L.H.  The Left-Leaning media is getting in the way of "the war."  Yes, the 
larger
war against Terror.  This is the war we will have to continue to fight until
the Islamists give up their goal of 1) a greater Muslim Arabia as one united
ummah and 2) their conquering of the entire world for Islam (a goal voiced
by Sayyid Qutb and repeated by Osama bin Laden).



A.A. I saw Fog of War on Saturday.  McNamara has 11 lessons that he learned 
from his career.  One of the lessons is to empathize with the enemy.  In his 
opinion it is why we never had a nuclear war during the Cuban missile crisis, 
because the ambassador to the Soviet Union had lived with Khrushchev and knew 
him and what it would take to get him to back off, even at the insistence of 
our military to strike.  By contrast, we couldn't get it in our heads that, 
even after meeting with Diem where he *told us in so many words* that the 
Vietnamese would never see us as anything other than colonizers, like the 
French before us, and that they would fight to the last person to rid 
themselves of us.  We wound up losing 58,000 guys, and they lost 4,300,000 to 
keep the colonizers out.  That is exactly the mistake we made with Iraq.  We 
never saw it from their point of view, that they would look at us as occupiers. 
 We (Rove et al.) saw only our own picture of being greeted by the French. 
  

So, now we won the war long ago, a no brainer, like everyone knew we would, 
quickly and with few casualties, but we bogged ourselves down in an unwinnable 
peace where no matter what we do, we lose. 

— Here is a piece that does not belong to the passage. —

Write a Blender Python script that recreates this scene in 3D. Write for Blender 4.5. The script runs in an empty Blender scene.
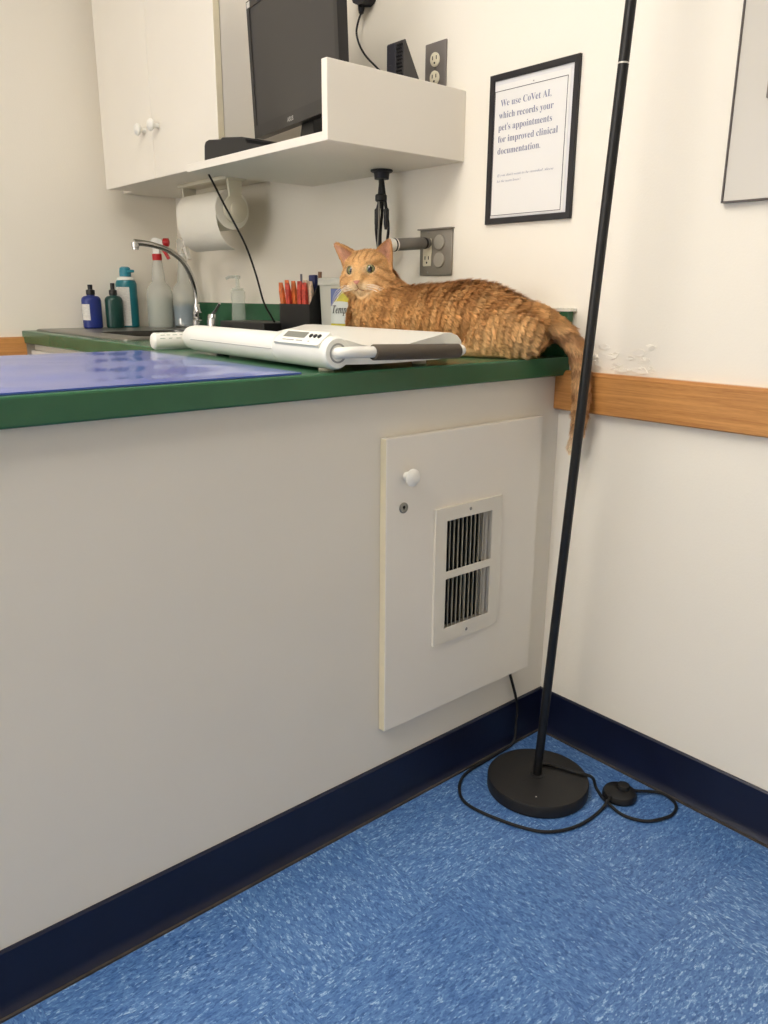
import bpy, bmesh, math, random
import numpy as np
from mathutils import Vector, Matrix, kdtree
from math import sin, cos, pi, radians, sqrt

random.seed(4); rng = np.random.default_rng(7)
SC = bpy.context.scene
COL = SC.collection

# ------------------------------------------------------------------ colours / materials
def lin(c):
    c = c / 255.0
    return c / 12.92 if c <= 0.04045 else ((c + 0.055) / 1.055) ** 2.4
def rgb(r, g, b): return (lin(r), lin(g), lin(b), 1.0)

def mat(name, col, rough=0.5, metal=0.0, spec=0.5, var=0.0, vscale=8.0, bump=0.0, bscale=60.0, trans=0.0, alpha=1.0,
        coat=0.0, stretch=None, ior=1.45, sss=0.0):
    m = bpy.data.materials.new(name); m.use_nodes = True
    nt = m.node_tree; b = nt.nodes['Principled BSDF']
    b.inputs['Base Color'].default_value = col
    b.inputs['Roughness'].default_value = rough
    b.inputs['Metallic'].default_value = metal
    b.inputs['Specular IOR Level'].default_value = spec
    b.inputs['Transmission Weight'].default_value = trans
    b.inputs['Coat Weight'].default_value = coat
    b.inputs['IOR'].default_value = ior
    b.inputs['Alpha'].default_value = alpha
    if sss:
        b.inputs['Subsurface Weight'].default_value = sss
        b.inputs['Subsurface Radius'].default_value = (.01, .008, .006)
    tc = nt.nodes.new('ShaderNodeTexCoord'); mp = nt.nodes.new('ShaderNodeMapping')
    nt.links.new(tc.outputs['Object'], mp.inputs['Vector'])
    if stretch: mp.inputs['Scale'].default_value = stretch
    if var > 0:
        n = nt.nodes.new('ShaderNodeTexNoise'); n.inputs['Scale'].default_value = vscale; n.inputs['Detail'].default_value = 4
        nt.links.new(mp.outputs['Vector'], n.inputs['Vector'])
        r = nt.nodes.new('ShaderNodeMapRange')
        r.inputs['From Min'].default_value = .3; r.inputs['From Max'].default_value = .7
        r.inputs['To Min'].default_value = 1 - var; r.inputs['To Max'].default_value = 1 + var
        nt.links.new(n.outputs['Fac'], r.inputs['Value'])
        hs = nt.nodes.new('ShaderNodeHueSaturation'); hs.inputs['Color'].default_value = col
        nt.links.new(r.outputs['Result'], hs.inputs['Value'])
        nt.links.new(hs.outputs['Color'], b.inputs['Base Color'])
    if bump > 0:
        n2 = nt.nodes.new('ShaderNodeTexNoise'); n2.inputs['Scale'].default_value = bscale; n2.inputs['Detail'].default_value = 5
        nt.links.new(mp.outputs['Vector'], n2.inputs['Vector'])
        bp = nt.nodes.new('ShaderNodeBump'); bp.inputs['Strength'].default_value = bump; bp.inputs['Distance'].default_value = .004
        nt.links.new(n2.outputs['Fac'], bp.inputs['Height']); nt.links.new(bp.outputs['Normal'], b.inputs['Normal'])
    return m

def emit_mat(name, col, strength):
    m = bpy.data.materials.new(name); m.use_nodes = True
    b = m.node_tree.nodes['Principled BSDF']
    b.inputs['Base Color'].default_value = (.8, .8, .8, 1)
    b.inputs['Emission Color'].default_value = col; b.inputs['Emission Strength'].default_value = strength
    return m

def wood_mat(name, c1, c2, axis='y'):
    m = bpy.data.materials.new(name); m.use_nodes = True
    nt = m.node_tree; b = nt.nodes['Principled BSDF']; L = nt.links.new
    tc = nt.nodes.new('ShaderNodeTexCoord'); mp = nt.nodes.new('ShaderNodeMapping')
    mp.inputs['Scale'].default_value = {'y': (60, 1.6, 60), 'x': (1.6, 60, 60)}[axis]
    L(tc.outputs['Object'], mp.inputs['Vector'])
    n = nt.nodes.new('ShaderNodeTexNoise'); n.inputs['Scale'].default_value = 2.2; n.inputs['Detail'].default_value = 8; n.inputs['Distortion'].default_value = .6
    L(mp.outputs['Vector'], n.inputs['Vector'])
    n3 = nt.nodes.new('ShaderNodeTexNoise'); n3.inputs['Scale'].default_value = 9; n3.inputs['Detail'].default_value = 3
    mp2 = nt.nodes.new('ShaderNodeMapping'); mp2.inputs['Scale'].default_value = {'y': (60, 5, 60), 'x': (5, 60, 60)}[axis]
    L(tc.outputs['Object'], mp2.inputs['Vector']); L(mp2.outputs['Vector'], n3.inputs['Vector'])
    mx = nt.nodes.new('ShaderNodeMath'); mx.operation = 'MULTIPLY_ADD'; mx.inputs[1].default_value = .35
    L(n3.outputs['Fac'], mx.inputs[0]); L(n.outputs['Fac'], mx.inputs[2])
    r = nt.nodes.new('ShaderNodeValToRGB'); r.color_ramp.elements[0].position = .45; r.color_ramp.elements[1].position = .85
    r.color_ramp.elements[0].color = c2; r.color_ramp.elements[1].color = c1
    L(mx.outputs[0], r.inputs['Fac']); L(r.outputs['Color'], b.inputs['Base Color'])
    b.inputs['Roughness'].default_value = .38
    return m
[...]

L.H.  The insurgency in Iraq isn't going to succeed 



A.A. See the above statement about the Vietnamese. 



L.H.  but it does provide some doubt
about how well the U.S. is doing in the minds of people who are
anti-American or don't precisely trust America.  



A.A.  In other words, it's convincing the Islamists that they're right.



L.H.  If you listen to the
insurgents, they are doing pretty well.  If you listen to the Iraqi and
American forces, it's only a matter of time before they are wiped out -- or
at least reduced to a trickle.


A.A.  What evidence are you basing this one?   In an earlier post you said we 
could turn the Kurds loose on the insurgents, but (paraphrasing) we're too 
interested in democracy so we won't.  If we turned the Kurds loose (most likely 
they wouldn't fight, but theoretically), Turkey would get in on the act, and of 
course Iran would support the Shiites.  It would be throwing fuel on the fire.  
The administration thinks along your lines, with anecdotal evidence and a lot 
of conviction.  




L.H.  Getting an Iraqi force up to speed has taken some time.  The president 
spoke
of some failures in that regard -- of some Iraqi units that ran away, but
most of the Iraqi units are learning their trade and the existence of this
force will enable the U.S. to back off at some point and let the Iraqis do
their own policing of insurgents.



A.A.  Among other reasons is because we didn't even think about a police force 
until General Petreus took over this past July, 2004, by which time the 
insurgency was very well entrenched.  Iraqi police are sitting ducks, and they 
are also infiltrated by the insurgents.